→ THE PROBLEM: Exactly the lines from the line with "Model this scene" to the line with "bg.inputs[1].default_value = 2.2" should be extracted, both included, with no other lines.

** begin DATA RECORDS **

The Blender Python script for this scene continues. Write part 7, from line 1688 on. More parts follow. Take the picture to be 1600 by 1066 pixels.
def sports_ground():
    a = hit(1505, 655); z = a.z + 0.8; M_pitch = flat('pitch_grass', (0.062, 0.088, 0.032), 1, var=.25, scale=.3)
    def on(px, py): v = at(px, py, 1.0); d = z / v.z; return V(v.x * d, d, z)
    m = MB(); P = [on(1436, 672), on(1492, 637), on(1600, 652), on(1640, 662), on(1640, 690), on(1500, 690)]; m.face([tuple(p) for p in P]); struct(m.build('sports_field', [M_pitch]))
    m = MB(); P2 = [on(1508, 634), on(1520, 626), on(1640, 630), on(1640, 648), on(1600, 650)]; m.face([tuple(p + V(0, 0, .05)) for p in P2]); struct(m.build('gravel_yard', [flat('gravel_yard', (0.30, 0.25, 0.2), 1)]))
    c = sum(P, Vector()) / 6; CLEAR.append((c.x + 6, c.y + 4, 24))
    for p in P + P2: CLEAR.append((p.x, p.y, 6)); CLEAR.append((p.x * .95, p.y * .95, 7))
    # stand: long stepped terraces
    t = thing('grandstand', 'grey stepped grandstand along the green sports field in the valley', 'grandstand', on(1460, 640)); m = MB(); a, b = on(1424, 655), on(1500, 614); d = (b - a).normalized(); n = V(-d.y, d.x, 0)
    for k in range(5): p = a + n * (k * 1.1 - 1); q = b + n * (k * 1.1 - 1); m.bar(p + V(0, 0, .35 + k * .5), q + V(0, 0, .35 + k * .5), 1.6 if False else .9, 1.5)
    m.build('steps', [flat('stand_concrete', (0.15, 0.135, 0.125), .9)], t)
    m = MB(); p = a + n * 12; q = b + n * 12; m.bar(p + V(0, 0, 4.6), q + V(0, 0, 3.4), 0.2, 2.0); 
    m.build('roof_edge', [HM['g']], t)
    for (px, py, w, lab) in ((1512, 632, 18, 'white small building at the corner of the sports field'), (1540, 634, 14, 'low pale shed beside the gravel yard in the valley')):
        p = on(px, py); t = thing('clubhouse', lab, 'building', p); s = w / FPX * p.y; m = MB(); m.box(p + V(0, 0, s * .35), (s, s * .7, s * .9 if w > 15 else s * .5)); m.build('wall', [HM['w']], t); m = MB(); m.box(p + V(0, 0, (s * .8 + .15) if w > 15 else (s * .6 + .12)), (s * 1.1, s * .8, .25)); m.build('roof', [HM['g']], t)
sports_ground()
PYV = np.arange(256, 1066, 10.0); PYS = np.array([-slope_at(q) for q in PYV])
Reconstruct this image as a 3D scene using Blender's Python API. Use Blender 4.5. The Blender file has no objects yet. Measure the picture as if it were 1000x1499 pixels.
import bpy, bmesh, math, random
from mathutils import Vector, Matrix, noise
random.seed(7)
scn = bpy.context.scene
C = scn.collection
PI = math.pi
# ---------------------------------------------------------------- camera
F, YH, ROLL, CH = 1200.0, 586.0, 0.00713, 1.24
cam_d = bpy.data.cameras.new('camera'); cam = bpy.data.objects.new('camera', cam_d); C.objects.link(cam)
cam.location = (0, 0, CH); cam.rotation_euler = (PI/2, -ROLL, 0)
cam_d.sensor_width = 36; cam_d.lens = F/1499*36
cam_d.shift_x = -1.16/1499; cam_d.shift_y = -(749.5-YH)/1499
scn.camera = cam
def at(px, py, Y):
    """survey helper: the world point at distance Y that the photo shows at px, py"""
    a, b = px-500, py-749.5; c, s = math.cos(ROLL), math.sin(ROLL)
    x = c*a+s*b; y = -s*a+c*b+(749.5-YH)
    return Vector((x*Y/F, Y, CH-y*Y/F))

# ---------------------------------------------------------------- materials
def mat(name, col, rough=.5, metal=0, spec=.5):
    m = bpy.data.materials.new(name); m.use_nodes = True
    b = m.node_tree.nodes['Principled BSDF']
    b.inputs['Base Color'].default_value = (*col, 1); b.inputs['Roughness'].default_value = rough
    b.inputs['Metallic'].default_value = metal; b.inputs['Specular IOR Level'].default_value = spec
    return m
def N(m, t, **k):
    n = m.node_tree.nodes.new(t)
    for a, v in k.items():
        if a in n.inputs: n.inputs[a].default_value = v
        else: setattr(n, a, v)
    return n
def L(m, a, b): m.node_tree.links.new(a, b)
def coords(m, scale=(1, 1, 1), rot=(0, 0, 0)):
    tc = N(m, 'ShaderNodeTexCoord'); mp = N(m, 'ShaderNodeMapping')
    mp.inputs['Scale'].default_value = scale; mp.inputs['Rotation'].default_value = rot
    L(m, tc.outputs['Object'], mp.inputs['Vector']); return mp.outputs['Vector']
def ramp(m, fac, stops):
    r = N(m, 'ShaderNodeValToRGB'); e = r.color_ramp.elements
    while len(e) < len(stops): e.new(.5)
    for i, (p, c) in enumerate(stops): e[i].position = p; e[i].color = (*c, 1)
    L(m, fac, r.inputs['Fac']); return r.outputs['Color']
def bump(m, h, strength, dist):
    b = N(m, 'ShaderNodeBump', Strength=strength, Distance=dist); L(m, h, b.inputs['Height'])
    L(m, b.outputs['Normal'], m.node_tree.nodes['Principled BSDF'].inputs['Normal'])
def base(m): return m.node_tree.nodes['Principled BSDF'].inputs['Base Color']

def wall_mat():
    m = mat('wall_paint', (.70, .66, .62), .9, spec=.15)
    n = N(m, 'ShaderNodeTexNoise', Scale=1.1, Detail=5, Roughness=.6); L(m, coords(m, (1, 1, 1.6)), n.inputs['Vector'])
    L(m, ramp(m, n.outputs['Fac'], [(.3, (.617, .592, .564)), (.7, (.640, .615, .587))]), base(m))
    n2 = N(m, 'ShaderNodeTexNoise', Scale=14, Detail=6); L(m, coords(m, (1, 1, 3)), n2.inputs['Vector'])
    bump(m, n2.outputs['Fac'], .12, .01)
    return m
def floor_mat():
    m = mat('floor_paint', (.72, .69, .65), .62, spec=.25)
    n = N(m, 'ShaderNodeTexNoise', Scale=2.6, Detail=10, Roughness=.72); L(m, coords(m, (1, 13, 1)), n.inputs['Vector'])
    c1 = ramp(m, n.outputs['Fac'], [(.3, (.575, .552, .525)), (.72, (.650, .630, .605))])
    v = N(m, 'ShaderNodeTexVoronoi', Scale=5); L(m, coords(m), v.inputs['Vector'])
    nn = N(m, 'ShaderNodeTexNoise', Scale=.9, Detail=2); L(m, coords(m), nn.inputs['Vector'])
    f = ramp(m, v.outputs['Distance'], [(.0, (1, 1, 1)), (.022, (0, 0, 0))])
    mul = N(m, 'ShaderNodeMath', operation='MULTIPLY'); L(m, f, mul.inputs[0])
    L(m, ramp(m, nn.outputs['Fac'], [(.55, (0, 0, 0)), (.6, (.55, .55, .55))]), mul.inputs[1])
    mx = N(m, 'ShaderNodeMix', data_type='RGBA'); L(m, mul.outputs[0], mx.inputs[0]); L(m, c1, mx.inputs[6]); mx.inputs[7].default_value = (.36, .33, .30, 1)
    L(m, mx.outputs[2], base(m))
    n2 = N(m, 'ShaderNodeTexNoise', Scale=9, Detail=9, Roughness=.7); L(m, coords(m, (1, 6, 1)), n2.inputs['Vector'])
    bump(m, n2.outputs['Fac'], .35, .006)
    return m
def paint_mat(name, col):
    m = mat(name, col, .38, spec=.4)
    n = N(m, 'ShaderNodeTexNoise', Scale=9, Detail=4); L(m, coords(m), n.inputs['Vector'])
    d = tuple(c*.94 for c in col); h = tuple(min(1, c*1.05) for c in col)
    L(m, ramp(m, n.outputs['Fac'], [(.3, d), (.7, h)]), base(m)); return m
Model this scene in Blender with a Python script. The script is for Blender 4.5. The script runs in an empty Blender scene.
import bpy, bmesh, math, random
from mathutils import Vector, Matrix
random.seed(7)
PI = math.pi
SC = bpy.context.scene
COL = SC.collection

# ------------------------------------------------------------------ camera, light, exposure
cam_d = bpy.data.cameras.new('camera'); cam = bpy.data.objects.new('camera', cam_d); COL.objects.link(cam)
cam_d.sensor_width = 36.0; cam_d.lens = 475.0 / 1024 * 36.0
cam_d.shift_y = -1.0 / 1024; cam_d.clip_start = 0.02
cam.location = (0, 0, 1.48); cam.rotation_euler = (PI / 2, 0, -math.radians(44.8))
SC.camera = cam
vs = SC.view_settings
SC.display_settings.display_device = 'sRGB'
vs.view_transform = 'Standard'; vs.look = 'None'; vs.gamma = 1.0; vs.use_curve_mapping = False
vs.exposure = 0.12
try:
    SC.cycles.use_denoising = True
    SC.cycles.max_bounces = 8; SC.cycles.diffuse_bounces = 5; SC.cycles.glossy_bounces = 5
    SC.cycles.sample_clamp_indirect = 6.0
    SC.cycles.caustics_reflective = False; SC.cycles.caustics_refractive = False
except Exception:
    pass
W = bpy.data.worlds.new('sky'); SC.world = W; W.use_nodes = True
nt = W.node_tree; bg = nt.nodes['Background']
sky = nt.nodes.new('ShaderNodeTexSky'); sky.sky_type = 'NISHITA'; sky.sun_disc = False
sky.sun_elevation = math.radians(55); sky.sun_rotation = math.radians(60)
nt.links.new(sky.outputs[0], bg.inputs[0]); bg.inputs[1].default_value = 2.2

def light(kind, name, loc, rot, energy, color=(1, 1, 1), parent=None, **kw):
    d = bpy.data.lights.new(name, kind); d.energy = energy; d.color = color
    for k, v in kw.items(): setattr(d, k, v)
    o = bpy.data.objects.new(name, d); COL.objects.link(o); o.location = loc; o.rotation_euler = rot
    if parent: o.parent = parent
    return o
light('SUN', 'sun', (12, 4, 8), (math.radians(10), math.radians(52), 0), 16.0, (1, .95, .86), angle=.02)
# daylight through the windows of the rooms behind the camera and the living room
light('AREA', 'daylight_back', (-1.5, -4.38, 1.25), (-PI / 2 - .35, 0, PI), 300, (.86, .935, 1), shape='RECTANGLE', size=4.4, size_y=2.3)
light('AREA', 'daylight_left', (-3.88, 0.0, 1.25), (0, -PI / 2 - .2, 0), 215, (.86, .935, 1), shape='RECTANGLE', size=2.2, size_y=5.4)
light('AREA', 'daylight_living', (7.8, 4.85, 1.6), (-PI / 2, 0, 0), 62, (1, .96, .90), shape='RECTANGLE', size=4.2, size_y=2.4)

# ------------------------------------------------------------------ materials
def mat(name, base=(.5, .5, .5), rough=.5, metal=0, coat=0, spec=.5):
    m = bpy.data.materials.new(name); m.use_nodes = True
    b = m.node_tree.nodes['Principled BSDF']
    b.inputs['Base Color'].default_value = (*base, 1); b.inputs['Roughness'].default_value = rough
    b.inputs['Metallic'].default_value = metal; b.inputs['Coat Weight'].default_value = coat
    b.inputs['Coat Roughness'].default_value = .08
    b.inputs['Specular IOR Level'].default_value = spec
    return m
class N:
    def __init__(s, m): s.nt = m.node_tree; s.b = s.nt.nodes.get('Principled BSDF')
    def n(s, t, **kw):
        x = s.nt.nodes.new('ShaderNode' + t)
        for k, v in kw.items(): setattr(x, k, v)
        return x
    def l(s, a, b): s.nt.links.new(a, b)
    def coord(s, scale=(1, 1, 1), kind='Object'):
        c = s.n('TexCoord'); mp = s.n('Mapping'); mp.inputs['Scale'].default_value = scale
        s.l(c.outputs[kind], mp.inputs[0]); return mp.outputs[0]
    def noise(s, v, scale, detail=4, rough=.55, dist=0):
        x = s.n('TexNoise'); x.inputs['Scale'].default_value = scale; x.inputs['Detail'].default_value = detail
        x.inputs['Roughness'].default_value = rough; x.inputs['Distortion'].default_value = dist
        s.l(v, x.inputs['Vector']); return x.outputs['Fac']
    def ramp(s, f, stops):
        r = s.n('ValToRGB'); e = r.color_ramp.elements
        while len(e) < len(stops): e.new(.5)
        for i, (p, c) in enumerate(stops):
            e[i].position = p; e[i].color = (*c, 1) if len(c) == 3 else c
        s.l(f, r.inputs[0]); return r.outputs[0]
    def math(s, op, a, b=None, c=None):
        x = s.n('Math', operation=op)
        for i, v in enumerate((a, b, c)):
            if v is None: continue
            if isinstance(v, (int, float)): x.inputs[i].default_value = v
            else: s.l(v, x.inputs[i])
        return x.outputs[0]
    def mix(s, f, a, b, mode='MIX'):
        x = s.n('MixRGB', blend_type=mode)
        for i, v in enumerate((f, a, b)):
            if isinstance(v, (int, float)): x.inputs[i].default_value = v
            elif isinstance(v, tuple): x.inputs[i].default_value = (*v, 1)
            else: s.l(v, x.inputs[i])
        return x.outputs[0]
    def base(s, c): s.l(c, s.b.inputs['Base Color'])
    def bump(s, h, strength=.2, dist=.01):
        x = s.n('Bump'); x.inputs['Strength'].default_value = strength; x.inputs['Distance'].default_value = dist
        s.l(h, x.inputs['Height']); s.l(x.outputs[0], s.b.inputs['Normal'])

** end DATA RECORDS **

→ RESPONSE TO THIS TASK:
Model this scene in Blender with a Python script. The script is for Blender 4.5. The script runs in an empty Blender scene.
import bpy, bmesh, math, random
from mathutils import Vector, Matrix
random.seed(7)
PI = math.pi
SC = bpy.context.scene
COL = SC.collection

# ------------------------------------------------------------------ camera, light, exposure
cam_d = bpy.data.cameras.new('camera'); cam = bpy.data.objects.new('camera', cam_d); COL.objects.link(cam)
cam_d.sensor_width = 36.0; cam_d.lens = 475.0 / 1024 * 36.0
cam_d.shift_y = -1.0 / 1024; cam_d.clip_start = 0.02
cam.location = (0, 0, 1.48); cam.rotation_euler = (PI / 2, 0, -math.radians(44.8))
SC.camera = cam
vs = SC.view_settings
SC.display_settings.display_device = 'sRGB'
vs.view_transform = 'Standard'; vs.look = 'None'; vs.gamma = 1.0; vs.use_curve_mapping = False
vs.exposure = 0.12
try:
    SC.cycles.use_denoising = True
    SC.cycles.max_bounces = 8; SC.cycles.diffuse_bounces = 5; SC.cycles.glossy_bounces = 5
    SC.cycles.sample_clamp_indirect = 6.0
    SC.cycles.caustics_reflective = False; SC.cycles.caustics_refractive = False
except Exception:
    pass
W = bpy.data.worlds.new('sky'); SC.world = W; W.use_nodes = True
nt = W.node_tree; bg = nt.nodes['Background']
sky = nt.nodes.new('ShaderNodeTexSky'); sky.sky_type = 'NISHITA'; sky.sun_disc = False
sky.sun_elevation = math.radians(55); sky.sun_rotation = math.radians(60)
nt.links.new(sky.outputs[0], bg.inputs[0]); bg.inputs[1].default_value = 2.2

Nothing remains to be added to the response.